Say how many lines include the word "script". Reply with nothing but the number.

------ Provided entries ------

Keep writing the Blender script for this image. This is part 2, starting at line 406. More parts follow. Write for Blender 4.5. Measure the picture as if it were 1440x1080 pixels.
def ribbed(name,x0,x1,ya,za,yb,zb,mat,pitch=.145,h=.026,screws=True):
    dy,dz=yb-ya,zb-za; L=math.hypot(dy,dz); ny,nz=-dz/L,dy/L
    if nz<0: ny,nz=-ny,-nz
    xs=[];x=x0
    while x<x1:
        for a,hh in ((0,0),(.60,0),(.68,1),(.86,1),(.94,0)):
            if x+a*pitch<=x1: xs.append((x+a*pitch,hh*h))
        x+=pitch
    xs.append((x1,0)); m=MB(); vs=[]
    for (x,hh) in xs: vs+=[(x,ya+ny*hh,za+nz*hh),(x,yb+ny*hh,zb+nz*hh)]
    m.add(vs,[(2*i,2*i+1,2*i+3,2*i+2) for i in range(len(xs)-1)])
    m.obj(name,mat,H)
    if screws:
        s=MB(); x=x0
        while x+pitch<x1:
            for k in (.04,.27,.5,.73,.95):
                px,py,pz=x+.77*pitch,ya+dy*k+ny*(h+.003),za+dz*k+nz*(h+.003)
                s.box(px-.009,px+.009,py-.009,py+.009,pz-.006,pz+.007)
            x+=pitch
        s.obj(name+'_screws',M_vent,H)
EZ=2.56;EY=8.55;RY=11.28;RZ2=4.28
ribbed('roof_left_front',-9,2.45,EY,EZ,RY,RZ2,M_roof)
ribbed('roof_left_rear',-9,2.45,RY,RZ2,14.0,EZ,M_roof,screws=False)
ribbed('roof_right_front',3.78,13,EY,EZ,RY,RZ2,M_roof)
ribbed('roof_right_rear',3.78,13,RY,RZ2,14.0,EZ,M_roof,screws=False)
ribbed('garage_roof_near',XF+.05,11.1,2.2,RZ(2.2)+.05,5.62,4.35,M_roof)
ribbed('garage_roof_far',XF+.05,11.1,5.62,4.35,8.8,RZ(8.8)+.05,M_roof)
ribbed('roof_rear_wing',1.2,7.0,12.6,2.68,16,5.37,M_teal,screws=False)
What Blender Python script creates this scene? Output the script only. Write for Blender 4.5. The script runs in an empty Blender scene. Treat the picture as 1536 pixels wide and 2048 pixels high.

------

* _The response_
2